Sri Lanka replied with 99-1 by close, comfortably tackling both pace and spin, but the batsmen will remain wary of the turn and bounce that will increasingly come into play over the next three days.
Left-arm seamer Junaid Khan trapped Upul Tharanga leg-before for 19 in the fifth over, but Kaushal Silva and Kumar Sangakkara settled in to put on 75 for the second wicket. Silva was unbeaten on 38 and Sangakkara was on 36 with Sri Lanka still 352 runs behind the tourists.
The 36-year-old Younis, who is playing his 90th Test, batted for 8 hours, 16 minutes, hitting 15 boundaries and a six in his 24th Test century.
Pakistan, who resumed at their overnight score of 261-4, went to lunch on 347-5 with Asad Shafiq making 75 during a fifth-wicket stand of 137 with Khan.
The visitors added 32 runs in the first hour when left-arm spinner Rangana Herath broke through for Sri Lanka by trapping Shafiq leg-before.

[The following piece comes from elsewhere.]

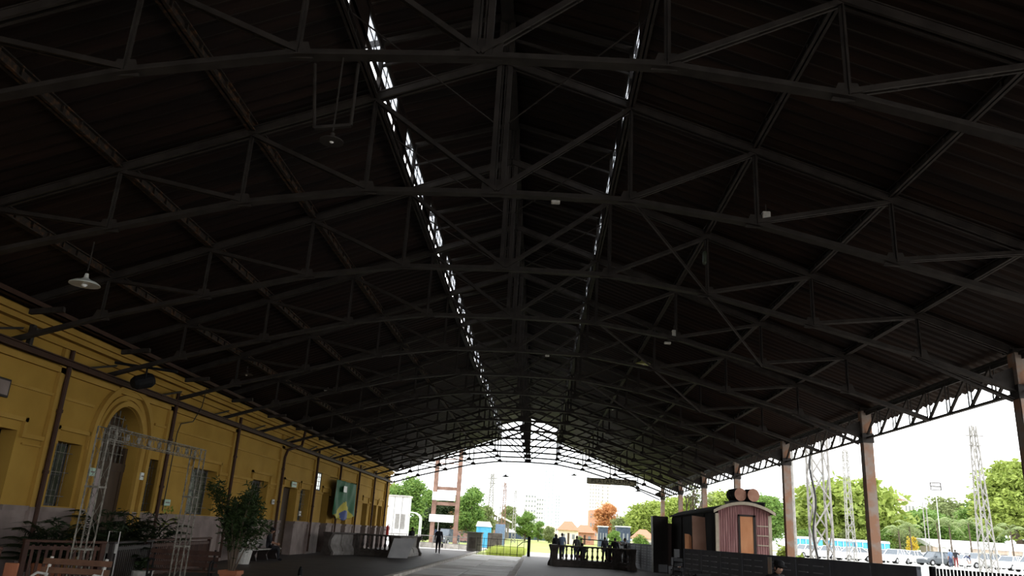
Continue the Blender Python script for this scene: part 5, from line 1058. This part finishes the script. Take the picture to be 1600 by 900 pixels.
# white kiosk with canopy
r = empty('white_kiosk', (0, 0, 0), 0, 'small white kiosk with louvred vents beyond the end of the yellow wall', 'kiosk'); a = atY(606, 800, 74).x; c = atY(636, 800, 74).x; H_ = 4.3
MB().bx(a - 3, c, 74, 76, 0, H_).build('wall', 'white', r); MB().bx(a - 3.1, c + .1, 73.9, 76.1, H_, H_ + .12).build('roof', 'offw', r)
for q in (.52, .82): b = MB(); X = a + (c - a) * q; [b.bx(X - .18, X + .18, 73.94, 74, z, z + .05) for z in [1.5 + i * .11 for i in range(12)]]; b.build('vent', 'tower', r)
for q in (.30, .70): MB().bx(a + (c - a) * q, a + (c - a) * q + .03, 73.97, 74, .1, H_).build('seam', 'tower', r)
r = empty('canopy', (c + .1, 75, 0), 0, 'curved white canopy frame attached beside the kiosk', 'canopy'); b = MB(); b.tube([(0, 0, 3.0), (.5, 0, 2.95), (.85, 0, 2.75), (1.0, 0, 2.5), (1.0, 0, 0)], .06, 6); b.build('frame', 'white', r); b = MB(); b.tube([(0, 1, 3.0), (.5, 1, 2.95), (.85, 1, 2.75), (1.0, 1, 2.5), (1.0, 1, 0)], .06, 6); b.build('frame', 'white', r); MB().prism([(0, 0, 3.06), (.5, 0, 3.01), (.88, 0, 2.8), (.88, 0, 2.77), (.5, 0, 2.97), (0, 0, 3.02)], (0, 1, 0)).build('cover', 'white', r)
# rusty steel frame with white boards
Yf = 88; xl = atY(674, 840, Yf).x; xr = atY(711, 840, Yf).x; r = empty('steel_frame', (0, 0, 0), 0, 'tall rusty steel gantry frame holding two white boards', 'gantry'); zt = atY(716, 700, Yf).z; zl = atY(676, 716, Yf).z
for X, z in ((xl, zl), (xr, zt)): b = MB(); b.bx(X - .22, X + .22, Yf - .25, Yf - .2, 0, z); b.bx(X - .22, X + .22, Yf + .2, Yf + .25, 0, z); b.bx(X - .03, X + .03, Yf - .2, Yf + .2, 0, z); b.build('post', 'rsteel', r)
for py in (763, 787): z = atY(692, py, Yf).z; MB().bx(xl, xr, Yf - .15, Yf + .15, z - .18, z + .18).build('crossbeam', 'rsteel', r)
z = atY(692, 724, Yf).z; b = MB(); b.bx(xl, xr, Yf - .05, Yf + .05, z - .05, z + .05); b.bx(xl, xr, Yf - .05, Yf + .05, z + .45, z + .55)
for i in range(6): X = xl + (xr - xl) * i / 6; b.bar((X, Yf, z), (X + (xr - xl) / 6, Yf, z + .5), .05, .05)
b.build('lattice_beam', 'rsteel', r); b = MB(); b.tube([(xl, Yf, atY(675, 758, Yf).z), (xr, Yf, z)], .02, 5); b.tube([(xr, Yf, atY(712, 758, Yf).z), (xl, Yf, z)], .02, 5); b.build('cross_cable', 'iron', r)
for (p0, p1, lab) in (((676, 768), (711, 783), 'upper'), ((671, 803), (708, 817), 'lower')): a = atY(p0[0], p0[1], Yf - .4); c = atY(p1[0], p1[1], Yf - .4); MB().bx(a.x, c.x, Yf - .42, Yf - .34, c.z, a.z).build('white_board', 'white', r)
x = atY(681, 830, 86).x; MB().tube([(x, Yf - .4, 0), (x, Yf - .4, 2.5)], .05, 6).build('board_leg', 'tower', r)
car(atY(697, 840, 97).x, 97, 0, 1.3, 'pickup', 'cgrey', 'dark vehicle parked behind the rusty steel frame', None)
# long shed on the left
r = empty('goods_shed', (0, 0, 0), 0, 'long goods shed with a dark overhanging roof and brick wall left of the track', 'shed'); b = MB(); b.bx(-17, -10.2, 136, 262, 0, 4.6); b.build('wall', 'brick', r)
b = MB(); b.prism([(-8.2, 128, 5.0), (-8.2, 128, 5.25), (-13, 128, 7.0), (-18, 128, 5.25), (-18, 128, 5.0), (-13, 128, 6.7)], (0, 137, 0)); b.build('roof', 'stone', r); MB().bx(-8.25, -8.1, 128, 265, 4.9, 5.35).build('fascia', 'facade', r)
for i in range(12): MB().bx(-8.9, -8.6, 130 + i * 11.5, 130.3 + i * 11.5, 0, 5.0).build('post', 'tower', r)
r = empty('mesh_fence', (-13, 100, 0), 0, 'blue diamond mesh fence left of the blue cabin', 'fence'); b = MB(); L = 6.5
for i in range(34): X = L * i / 26; b.bar((max(0, X - 1.4), 0, .2 + max(0, 1.4 - X)), (min(X, L), 0, 1.6 - max(0, X - L)) if X <= L else (L, 0, .2 + 1.4 - (X - L)), .02, .03); b.bar((min(X, L), 0, .2 + max(0, X - L)) if X <= L else (L, 0, .2 + X - L), (max(0, X - 1.4), 0, 1.6 - max(0, 1.4 - X)), .02, .03)
b.build('wire', 'mesh', r); [MB().tube([(x, 0, 0), (x, 0, 1.7)], .04, 6).build('post', 'mesh', r) for x in (0, 3.2, 6.5)]
x = atY(756, 830, 92).x; r = empty('portable_cabin', (x, 92, 0), 0, 'blue and white cabin behind the concrete block left of the track', 'portable cabin'); MB().box((0, 0, 1.1), (1.6, 1.4, 2.2), bev=.04).build('cabin_wall', 'toiletb', r); MB().prism([(-.9, -.8, 2.2), (.9, -.8, 2.2), (.6, -.8, 2.75), (-.7, -.8, 2.75)], (0, 1.6, 0)).build('roof', 'white', r)
# masts by the track
G4 = 'lattice masts beside the track'
for (px, Y, top, w, mk, lab) in [(770, 110, 738, .9, 'tower', 'pale lattice mast nearest the concrete block'), (790, 140, 752, .8, 'rsteel', 'thin rusty mast with a cross arm, second from the left'), (806, 170, 764, .8, 'tower', 'pale tapering mast, third from the left'), (782, 200, 790, .7, 'tower', 'short pale mast between the two nearest masts'), (820, 260, 792, .8, 'tower', 'faint short mast before the apartment block')]:
    p = atY(px, top, Y); lattice('lattice_mast', p.x, Y, -.14, p.z, w, lab, 'mast', mk, w * .35, G4, seg=14, tk=2.2)
# far buildings
def tower_block(pxl, pxr, top, Y, mk, label, nx, nz, name='apartment_block', cap=True, wmk='win', frac=.5, depth=14):
    a = atY(pxl, top, Y); c = atY(pxr, top, Y); w = c.x - a.x; h = a.z; r = empty(name, ((a.x + c.x) / 2, Y, -.14), 0, label, 'building', None); MB().box((0, depth / 2, h / 2), (w, depth, h)).build('wall', mk, r)
    if cap: MB().box((0, depth / 2, h + .6), (w * .6, depth * .5, 1.2)).build('roof_house', mk, r)
    for i in range(nx):
        for j in range(nz): MB().box((-w / 2 + w * (i + .5) / nx, -.1, h * (.12 + .84 * (j + .5) / nz)), (w / nx * frac, .3, h / nz * .34)).build('window', wmk, r)
    return r
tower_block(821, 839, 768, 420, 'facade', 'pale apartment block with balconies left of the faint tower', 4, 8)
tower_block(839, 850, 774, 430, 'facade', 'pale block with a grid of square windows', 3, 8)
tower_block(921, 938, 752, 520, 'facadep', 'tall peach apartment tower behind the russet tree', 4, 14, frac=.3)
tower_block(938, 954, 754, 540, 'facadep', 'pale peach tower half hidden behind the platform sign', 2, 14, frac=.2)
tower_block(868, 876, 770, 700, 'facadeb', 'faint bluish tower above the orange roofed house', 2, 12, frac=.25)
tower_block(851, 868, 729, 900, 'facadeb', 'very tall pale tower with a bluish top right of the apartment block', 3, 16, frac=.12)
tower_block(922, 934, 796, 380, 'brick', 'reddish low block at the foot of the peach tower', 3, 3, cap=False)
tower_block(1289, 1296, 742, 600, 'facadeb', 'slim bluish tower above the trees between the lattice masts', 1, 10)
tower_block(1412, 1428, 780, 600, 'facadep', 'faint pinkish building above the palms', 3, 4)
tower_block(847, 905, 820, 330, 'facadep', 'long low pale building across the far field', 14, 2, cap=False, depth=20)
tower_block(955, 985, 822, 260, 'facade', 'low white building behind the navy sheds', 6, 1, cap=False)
def house(px, top, Y, w, mk, label, roofm='tile'):
    p = atY(px, top, Y); r = empty('house', (p.x, Y, -.14), 0, label, 'house'); h = p.z * .6; MB().box((0, 4, h / 2), (w, 8, h)).build('wall', mk, r)
    MB().add([(-w * .58, -.8, h), (w * .58, -.8, h), (w * .58, 8.8, h), (-w * .58, 8.8, h), (-w * .2, 4, p.z), (w * .2, 4, p.z)], [(0, 1, 5, 4), (1, 2, 5), (2, 3, 4, 5), (3, 0, 4), (3, 2, 1, 0)]).build('roof', roofm, r)
    for q in (-.25, .25): MB().box((w * q, -.03, h * .55), (w * .14, .08, h * .34)).build('window', 'win', r)
    MB().box((0, -.03, h * .4), (w * .1, .08, h * .8)).build('door', 'doorw', r)
house(889, 813, 210, 5.0, 'facadep', 'small house with a pointed orange tile roof in the far field'); house(914, 819, 225, 5.2, 'brick', 'brick house with a flat reddish roof right of the orange roofed one'); house(1009, 826, 150, 3.2, 'facadep', 'small pale pink house left of the black cabinets')
for (pxl, pxr, top, lab) in ((936, 950, 822, 'navy clad shed left of the green bush'), (964, 985, 822, 'navy clad shed right of the green bush')):
    a = atY(pxl, top, 190); c = atY(pxr, top, 190); r = empty('navy_shed', ((a.x + c.x) / 2, 190, -.14), 0, lab, 'shed', 'navy sheds in the field'); w = c.x - a.x; MB().box((0, 2, a.z / 2), (w, 4, a.z)).build('wall', 'darkblue', r); MB().box((0, 2, a.z + .1), (w + .3, 4.4, .22)).build('roof', 'facade', r); [MB().box((w * q, -.05, a.z * .55), (w * .12, .1, a.z * .3)).build('window', 'win', r) for q in (-.3, 0, .3)]
r = empty('long_wall', (-12, 300, 0), 0, 'dark low wall line across the far left field under the green trees', 'wall'); MB().box((8, 0, .9), (24, .4, 2.2)).build('wall_body', 'darkblue', r); MB().box((8, 0, 2.05), (24.4, .6, .15)).build('coping', 'facade', r)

The batsman’s appeal to the TV umpire went in vain.
Sri Lanka came close to removing Khan when he was on 156, but seamer Shaminda Eranga spilled a sharp return catch as the batsman failed to keep a drive along the ground.
Off-spinner Dilruwan Perera, who had gone without a wicket for four sessions, struck five times in the post-lunch period to hasten the end of Pakistan’s innings.
Perera ended Khan’s vigil soon after lunch by beating the well-set batsman in the air, resulting in an easy catch at short mid-wicket, a soft dismissal that came against the run of play.
Pakistan’s wicket-keeper Sarfraz Ahmed made 55 and shared a sixth-wicket stand of 66 with Khan when he too lobbed an easy catch to mid-on to give Perera his second wicket.
The off-spinner had Saeed Ajmal and Junaid caught at leg-slip by Mahela Jayawardene, taking the retiring former Sri Lankan captain’s tally to 202 Test catches.
Only India’s Rahul Dravid has taken more catches (210) by a fielder other than a wicket-keeper.
Tailender Abdur Rehman, essentially a left-arm spinner, showed his batting skills by hammering six fours and a six while making 50, his second Test half-century.
Rehman’s heroics enabled Pakistan to add 92 for the last four wickets after Khan’s dismissal.